We’re used to seeing Mark Morton hair a-flail as he rocks out with Lamb of God, one of the world’s loudest metal bands. Like many a metaller (Exhibit A: Devin Townsend at St. George’s last year) he confesses to feeling much more nervous when metaphorically naked, seated on a stool clutching an acoustic guitar, than he does while shredding in front of thousands. But he’s also in a jolly mood, having just been told that what he refers to as “my other band” have sold out their Bristol Academy show in April.
The stage has been dressed by Morton’s mum (i.e. a handful of flickering electric Christmas candles), with a nice carpet and some stools hastily purchased from IKEA, and he’s joined by Harvatt as his guitarist foil/occasional harmony vocalist and Mark Morales from Sons of Texas on vocals.
Refreshingly in an era of increasingly insipid Sheeran clones, Morton takes a much more muscular approach to acoustic music. Indeed, many of these sturdy songs, drawn from his Anesthetic album and upcoming Ether EP, could easily be reworked in electric hard rock format. But it’s Morales who actually has the toughest job tonight. Morton wrote these songs for his guest celeb vocalist chums, many of whom have wildly contrasting styles. The singer’s task is to interpret all of these as best he can.
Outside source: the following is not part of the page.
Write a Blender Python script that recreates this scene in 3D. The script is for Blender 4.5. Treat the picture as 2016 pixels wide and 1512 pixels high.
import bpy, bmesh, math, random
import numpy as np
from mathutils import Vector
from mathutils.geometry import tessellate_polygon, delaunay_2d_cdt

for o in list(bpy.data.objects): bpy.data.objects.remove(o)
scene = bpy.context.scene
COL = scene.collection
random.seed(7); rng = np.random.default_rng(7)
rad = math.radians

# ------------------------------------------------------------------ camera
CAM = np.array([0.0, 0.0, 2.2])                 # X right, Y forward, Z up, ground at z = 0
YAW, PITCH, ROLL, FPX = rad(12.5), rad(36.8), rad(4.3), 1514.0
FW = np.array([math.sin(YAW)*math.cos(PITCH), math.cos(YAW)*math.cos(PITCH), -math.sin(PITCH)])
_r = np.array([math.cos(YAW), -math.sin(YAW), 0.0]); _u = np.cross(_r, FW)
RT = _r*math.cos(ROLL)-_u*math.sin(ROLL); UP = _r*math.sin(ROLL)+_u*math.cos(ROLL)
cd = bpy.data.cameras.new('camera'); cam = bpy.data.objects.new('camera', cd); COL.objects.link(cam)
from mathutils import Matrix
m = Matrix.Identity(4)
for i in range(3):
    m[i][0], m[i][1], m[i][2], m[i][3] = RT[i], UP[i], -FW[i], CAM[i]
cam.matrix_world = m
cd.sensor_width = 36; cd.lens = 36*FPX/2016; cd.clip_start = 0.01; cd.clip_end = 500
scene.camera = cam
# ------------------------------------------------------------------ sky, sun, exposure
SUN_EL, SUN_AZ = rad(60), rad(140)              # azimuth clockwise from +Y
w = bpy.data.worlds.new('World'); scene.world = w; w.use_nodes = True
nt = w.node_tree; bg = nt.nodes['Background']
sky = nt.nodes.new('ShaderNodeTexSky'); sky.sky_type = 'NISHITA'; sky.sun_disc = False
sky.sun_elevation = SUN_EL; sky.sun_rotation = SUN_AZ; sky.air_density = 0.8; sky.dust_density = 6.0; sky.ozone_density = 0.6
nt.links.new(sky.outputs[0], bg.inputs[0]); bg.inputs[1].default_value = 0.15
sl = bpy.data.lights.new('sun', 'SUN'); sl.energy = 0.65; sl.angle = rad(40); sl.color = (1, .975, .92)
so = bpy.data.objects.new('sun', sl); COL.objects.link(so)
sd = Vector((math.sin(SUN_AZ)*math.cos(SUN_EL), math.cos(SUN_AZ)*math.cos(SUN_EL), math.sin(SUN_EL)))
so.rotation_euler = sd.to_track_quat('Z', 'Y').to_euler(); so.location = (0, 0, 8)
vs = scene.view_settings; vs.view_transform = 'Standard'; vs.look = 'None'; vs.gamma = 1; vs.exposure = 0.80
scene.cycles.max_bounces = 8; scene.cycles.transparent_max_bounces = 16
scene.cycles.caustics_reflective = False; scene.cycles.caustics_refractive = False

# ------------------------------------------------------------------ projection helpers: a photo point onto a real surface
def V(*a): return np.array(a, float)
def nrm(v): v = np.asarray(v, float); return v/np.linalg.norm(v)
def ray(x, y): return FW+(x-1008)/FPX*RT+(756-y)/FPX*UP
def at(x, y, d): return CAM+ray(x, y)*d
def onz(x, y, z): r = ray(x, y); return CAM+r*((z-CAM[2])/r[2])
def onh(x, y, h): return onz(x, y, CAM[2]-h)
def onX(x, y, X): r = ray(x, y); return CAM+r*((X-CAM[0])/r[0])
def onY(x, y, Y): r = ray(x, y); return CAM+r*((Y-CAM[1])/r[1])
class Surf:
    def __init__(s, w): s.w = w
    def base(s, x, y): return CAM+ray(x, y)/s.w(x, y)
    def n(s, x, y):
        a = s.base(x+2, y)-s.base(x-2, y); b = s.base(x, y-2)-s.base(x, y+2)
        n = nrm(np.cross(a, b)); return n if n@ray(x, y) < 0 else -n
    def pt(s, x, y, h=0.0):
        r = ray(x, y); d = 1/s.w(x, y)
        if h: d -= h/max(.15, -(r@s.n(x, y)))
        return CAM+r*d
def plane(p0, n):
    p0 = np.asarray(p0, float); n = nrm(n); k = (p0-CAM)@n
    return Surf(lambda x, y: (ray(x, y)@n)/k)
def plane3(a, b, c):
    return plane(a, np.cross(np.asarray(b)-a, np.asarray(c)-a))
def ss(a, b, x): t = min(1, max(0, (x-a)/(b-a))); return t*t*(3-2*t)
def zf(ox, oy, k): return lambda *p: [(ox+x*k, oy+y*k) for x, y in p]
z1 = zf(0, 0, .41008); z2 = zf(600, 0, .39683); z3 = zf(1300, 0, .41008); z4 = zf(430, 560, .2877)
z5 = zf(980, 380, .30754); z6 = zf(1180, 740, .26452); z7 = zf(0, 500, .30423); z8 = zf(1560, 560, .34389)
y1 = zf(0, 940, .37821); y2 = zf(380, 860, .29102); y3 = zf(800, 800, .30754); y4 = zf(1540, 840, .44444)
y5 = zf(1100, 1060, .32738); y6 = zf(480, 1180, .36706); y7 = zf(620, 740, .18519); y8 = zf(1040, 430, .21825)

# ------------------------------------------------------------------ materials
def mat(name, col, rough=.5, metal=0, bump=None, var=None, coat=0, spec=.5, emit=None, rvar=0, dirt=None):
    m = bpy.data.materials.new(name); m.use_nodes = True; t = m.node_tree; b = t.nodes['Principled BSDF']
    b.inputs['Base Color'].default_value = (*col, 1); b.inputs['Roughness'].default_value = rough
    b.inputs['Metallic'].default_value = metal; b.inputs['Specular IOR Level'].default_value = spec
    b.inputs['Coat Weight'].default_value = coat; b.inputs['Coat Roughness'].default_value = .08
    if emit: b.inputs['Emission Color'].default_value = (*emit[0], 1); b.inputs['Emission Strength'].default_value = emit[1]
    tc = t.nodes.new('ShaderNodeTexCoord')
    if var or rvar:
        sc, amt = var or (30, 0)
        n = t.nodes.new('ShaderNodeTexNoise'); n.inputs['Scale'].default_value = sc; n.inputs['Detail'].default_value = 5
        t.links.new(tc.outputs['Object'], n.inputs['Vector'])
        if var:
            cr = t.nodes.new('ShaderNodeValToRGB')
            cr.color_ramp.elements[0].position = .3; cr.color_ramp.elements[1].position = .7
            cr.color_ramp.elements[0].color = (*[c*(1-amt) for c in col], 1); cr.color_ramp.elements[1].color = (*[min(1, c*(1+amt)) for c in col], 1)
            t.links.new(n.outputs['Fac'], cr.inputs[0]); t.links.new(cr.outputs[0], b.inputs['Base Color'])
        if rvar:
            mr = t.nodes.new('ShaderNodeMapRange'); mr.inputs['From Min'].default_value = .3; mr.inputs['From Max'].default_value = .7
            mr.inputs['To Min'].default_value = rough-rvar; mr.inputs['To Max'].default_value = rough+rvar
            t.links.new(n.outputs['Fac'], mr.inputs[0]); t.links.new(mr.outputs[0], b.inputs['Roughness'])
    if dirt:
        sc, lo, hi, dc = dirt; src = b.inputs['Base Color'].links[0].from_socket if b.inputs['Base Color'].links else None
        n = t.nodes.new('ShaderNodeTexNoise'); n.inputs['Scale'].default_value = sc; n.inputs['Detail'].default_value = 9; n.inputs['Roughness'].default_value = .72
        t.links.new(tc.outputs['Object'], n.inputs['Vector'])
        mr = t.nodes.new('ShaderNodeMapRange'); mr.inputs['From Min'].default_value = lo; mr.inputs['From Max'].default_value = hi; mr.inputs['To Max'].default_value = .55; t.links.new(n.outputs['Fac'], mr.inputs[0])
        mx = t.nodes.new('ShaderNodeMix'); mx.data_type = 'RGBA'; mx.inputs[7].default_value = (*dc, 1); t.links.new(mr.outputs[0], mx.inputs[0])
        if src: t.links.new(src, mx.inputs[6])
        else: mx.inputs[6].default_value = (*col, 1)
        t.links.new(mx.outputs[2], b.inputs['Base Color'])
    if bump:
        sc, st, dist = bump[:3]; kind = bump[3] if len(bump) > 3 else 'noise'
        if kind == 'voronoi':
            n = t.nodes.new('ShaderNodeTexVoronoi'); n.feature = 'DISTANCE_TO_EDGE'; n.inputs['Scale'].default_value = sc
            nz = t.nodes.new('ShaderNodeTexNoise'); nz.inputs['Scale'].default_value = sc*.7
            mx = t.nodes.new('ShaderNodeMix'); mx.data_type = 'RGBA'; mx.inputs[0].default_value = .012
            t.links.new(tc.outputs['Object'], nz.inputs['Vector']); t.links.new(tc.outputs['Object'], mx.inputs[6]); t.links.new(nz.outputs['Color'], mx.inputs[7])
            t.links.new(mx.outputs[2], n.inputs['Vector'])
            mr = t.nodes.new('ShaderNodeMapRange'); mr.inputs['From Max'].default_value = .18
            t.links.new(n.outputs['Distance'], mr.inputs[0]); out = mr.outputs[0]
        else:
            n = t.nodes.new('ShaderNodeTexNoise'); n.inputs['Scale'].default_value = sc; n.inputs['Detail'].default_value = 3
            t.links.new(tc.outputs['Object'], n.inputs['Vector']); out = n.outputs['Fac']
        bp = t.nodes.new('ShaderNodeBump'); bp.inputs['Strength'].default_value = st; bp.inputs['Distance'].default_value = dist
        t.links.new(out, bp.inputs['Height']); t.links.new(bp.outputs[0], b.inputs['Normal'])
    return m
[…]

Despite seemingly suffering from a cold, he does a remarkable, full-blooded job; never more so than when his switches in quick succession from the big arena rock approach of Myles Kennedy (who played this very venue on his solo tour last year) on Save Defiance to Mark Lanegan’s more intimate sonorous baritone on Axis.
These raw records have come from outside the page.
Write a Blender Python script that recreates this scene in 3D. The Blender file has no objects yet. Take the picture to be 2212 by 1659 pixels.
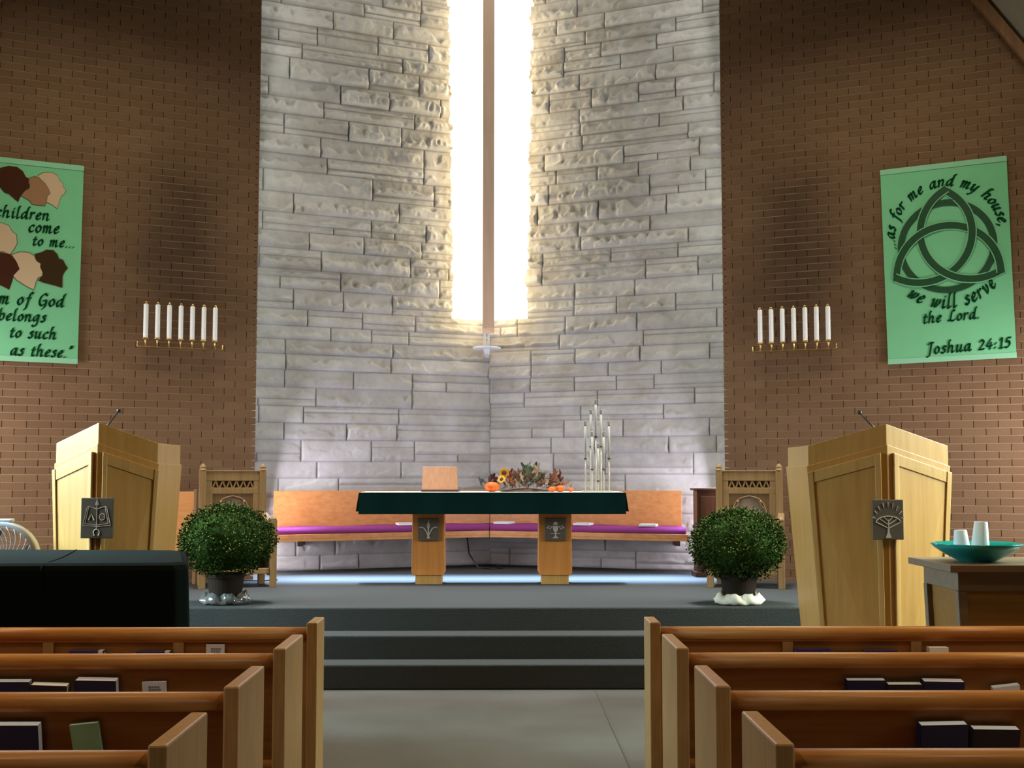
import bpy, bmesh, math, random
import numpy as np
from mathutils import Vector, Matrix

random.seed(7)
PI = math.pi
SC = bpy.context.scene
COL = SC.collection

# ------------------------------------------------------------------ camera
F_PX = 2700.0
cam_d = bpy.data.cameras.new('camera')
cam_d.sensor_width = 36.0
cam_d.lens = F_PX / 2212.0 * 36.0
cam_d.clip_end = 100
cam = bpy.data.objects.new('camera', cam_d)
COL.objects.link(cam)
cam.location = (0.063, 0.0, 1.53)
cam.rotation_euler = (PI / 2 + math.atan(197.5 / F_PX), 0, -math.atan(30 / F_PX))
SC.camera = cam

# ------------------------------------------------------------------ view, world, lights
SC.view_settings.view_transform = 'Standard'
SC.view_settings.look = 'None'
SC.view_settings.gamma = 1.0
SC.view_settings.exposure = 0.0
SC.view_settings.use_curve_mapping = False
SC.cycles.use_denoising = True
SC.cycles.max_bounces = 8
SC.cycles.diffuse_bounces = 4
SC.cycles.sample_clamp_indirect = 6.0

W = bpy.data.worlds.new('world')
SC.world = W
W.use_nodes = True
W.node_tree.nodes['Background'].inputs[0].default_value = (0.9, 0.8, 0.65, 1)
W.node_tree.nodes['Background'].inputs[1].default_value = 0.02


def area(name, loc, aim, sx, sy, energy, color, spread=180):
    d = bpy.data.lights.new(name, 'AREA')
    d.shape = 'RECTANGLE'
    d.size = sx
    d.size_y = sy
    d.energy = energy
    d.color = color
    d.spread = math.radians(spread)
    o = bpy.data.objects.new(name, d)
    COL.objects.link(o)
    o.location = loc
    v = Vector(aim).normalized()
    # local Y (size_y) kept as upright as possible, -Z along aim
    z = -v
    up = Vector((0, 0, 1)) if abs(v.z) < 0.95 else Vector((0, 1, 0))
    x = up.cross(z).normalized()
    y = z.cross(x)
    m = Matrix((x, y, z)).transposed()
    o.rotation_euler = m.to_euler()
    return o


DAY = (0.62, 0.92, 1.0)
COOL = (0.42, 0.62, 1.0)
WARM = (1.0, 0.58, 0.22)
# daylight through the nave's side windows, falling in from the sky
area('side_window_light', (-5.6, 8.2, 2.2), (1, 0.0, -0.62), 2.3, 2.2, 300, DAY, 78)
area('side_window_light', (5.6, 8.2, 2.2), (-1, 0.0, -0.62), 2.3, 2.2, 225, (0.76, 0.95, 0.86), 78)
for sx in (-1, 1):
    area('side_window_light', (sx * 5.6, 3.0, 2.0), (-sx, 0.0, -0.9), 2.6, 2.2, 42, (0.80, 0.95, 1.0), 80)
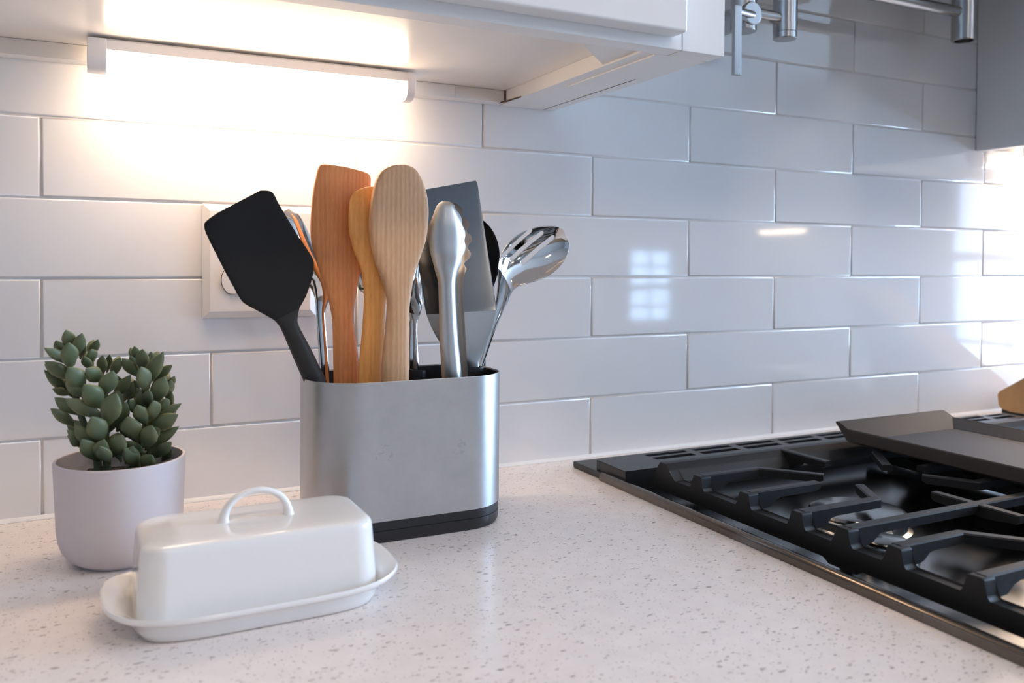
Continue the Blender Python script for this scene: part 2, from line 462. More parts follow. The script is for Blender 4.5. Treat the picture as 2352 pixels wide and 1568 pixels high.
# ------------------------------------------------------------------ worktop, with the cut-out for the cooktop
CX0, CX1, CYF, CYB = 0.5680, 1.3200, -0.600, -0.040
bm = bmesh.new()
for a in ((-1.3, CX0, -.650, -.0005), (CX0, CX1, CYB, -.0005), (CX1, 2.0, -.650, -.0005), (CX0, CX1, -.650, CYF)):
    box(a[0], a[1], a[2], a[3], -0.03, 0.0, bm=bm)
bmesh.ops.remove_doubles(bm, verts=bm.verts, dist=1e-5)
tag(obj('worktop', bm, M_quartz, smooth=False), 'pale quartz worktop with brown flecks running along the tiled wall', 'worktop')
base = obj('base_cabinet', box(-1.3, 2.0, -.60, -.0005, RZ0, -.3), M_cab)
tag(base, 'white base cabinet run under the flecked worktop', 'cabinet')
bm = bmesh.new(); bm.from_mesh(base.data)
for a in ((-1.3, CX0 - .004, -.60, -.0005), (CX1 + .004, 2.0, -.60, -.0005)): box(a[0], a[1], a[2], a[3], -.3, -.0302, bm=bm)
bm.to_mesh(base.data); bm.free()

# ------------------------------------------------------------------ upper cabinets
ZB, ZP = 0.4374, 0.4525
cab = thing('upper_cabinet', 'white upper cabinet over the utensils, its underside lit by a glowing lamp', 'cabinet', (0.1, -0.16, ZB))
X0, X1 = -0.75, 0.5575
obj('carcass', box(X0, X1 - .0005, -.2955, -.001, ZP + .001, 1.20, 0.0), M_cab, cab)
obj('bottom_panel', box(X0 + .02, .4885, -.2955, -.001, ZP, ZP + .0009), M_cabin, cab)
obj('face_frame', prism([(X0, ZB), (.5105, ZB), (.5105, 1.2), (X0, 1.2)], 'y', -.3175, -.296, .0006), M_cab, cab)
obj('stile', prism([(.5112, ZB - .0002), (X1 + .0005, ZB - .0002), (X1 + .0005, 1.2), (.5112, 1.2)], 'y', -.3178, -.296, .0006), M_cab, cab)
obj('side_panel', box(.4825, X1, -.2955, -.001, ZB, ZP, .0005), M_cabin, cab)
obj('seam', box(.5420, .5427, -.20, -.002, ZB - .00025, ZB + .001), M_crack, cab, smooth=False)
obj('filler_strip', box(.4975, .5015, -.2950, -.14, ZB - .0012, ZB + .001, .0004), M_cabin, cab)
obj('back_rail', box(X0, .4173, -.0200, -.001, ZB, ZP - .0002, .0004), M_cabin, cab)
obj('back_rail', box(.4180, .4810, -.0185, -.001, ZB + .0002, ZP - .0002, .0004), M_cabin, cab)
obj('seam', box(.4812, .4822, -.0205, -.001, ZB + .0015, ZP - .0003), M_crack, cab, smooth=False)
obj('seam', prism([(.4755, -.0151), (.4785, -.0310), (.4815, -.0600), (.4822, -.0600), (.4797, -.0300), (.4770, -.0151)], 'z', ZB - .0002, ZB + .0014), M_crack, cab, smooth=False)
obj('corner_block', prism([(.4190, -.2954), (.4822, -.2954), (.4822, -.2322)], 'z', ZB + .0018, ZP - .0003, .0006), M_cabin, cab)
# door with rounded lower edge and a recessed centre panel
dr = bmesh.new()
DX1, DZ0 = 0.5010, 0.4470
box(-.10, DX1, -.3385, -.3182, DZ0, 1.19, .0028, 3, bm=dr)
door = obj('door', dr, M_cab, cab)
obj('centre_panel', box(-.04, DX1 - .06, -.3400, -.3387, DZ0 + .06, 1.13, .0010), M_cab, door)

cab2 = thing('upper_cabinet', 'white upper cabinet right of the cooker, its near side in shadow', 'cabinet', (1.7, -0.16, .4385))
obj('carcass', box(1.3615, 2.2, -.296, -.001, .4525, 1.2), M_cab, cab2)
obj('side_panel', box(1.3610, 1.380, -.2955, -.0012, .4385, 1.2, .0006), M_cab, cab2)
obj('face_frame', box(1.3612, 2.2, -.318, -.2962, .4385, 1.2, .0006), M_cab, cab2)
obj('back_rail', box(1.3805, 2.2, -.020, -.001, .4385, .4522, .0004), M_cabin, cab2)
obj('door', box(1.415, 1.80, -.3385, -.3183, .447, 1.19, .0028, 3), M_cab, cab2)

hd = thing('range_hood', 'steel range hood over the cooktop, between the upper cabinets', 'range hood', (.96, -.25, .78))
obj('canopy', prism([(-.002, .78), (-.50, .78), (-.50, .83), (-.28, 1.15), (-.002, 1.15)], 'x', .575, 1.345, .003), M_nickel, hd)
obj('filter_panel', box(.60, 1.32, -.47, -.03, .774, .7795), M_steel, hd)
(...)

With just one album and an EP to draw upon, covers are a given. But these aren’t obvious choices. Who’d have predicted, for example, that in thumbing through the Black Crowes catalogue Morton would alight upon the delicate She Talks to Angels – sung by Lzzy Hale on Ether and superbly performed here – rather than something heavier? The trio also take an extended dip into grunge territory with Pearl Jam’s Black and the Alice in Chains junkie lament Down in a Hole. It may have helped, of course, that both songs have already been arranged in acoustic format by their composers for MTV Unplugged. They end with a suitably emotional Cross Off (originally featuring the late Chester Bennington) and a splendid jam version of Sabbath’s Planet Caravan, bringing out its jazzier elements.
A sober vegan these days, the laidback guitarist is on excellent form throughout, despite claiming to be under-rehearsed. And with just the one vocalist, this sounds more like a cohesive band than a fractured collection of songs, deftly skirting the pitfalls of the rock star ego project to emerge as a credible creative adjunct to the day job. How easily he’ll be able to sustain it as a performing entity remains to be seen, however, given that the three musicians hail from Virginia, Texas and, er, Wales.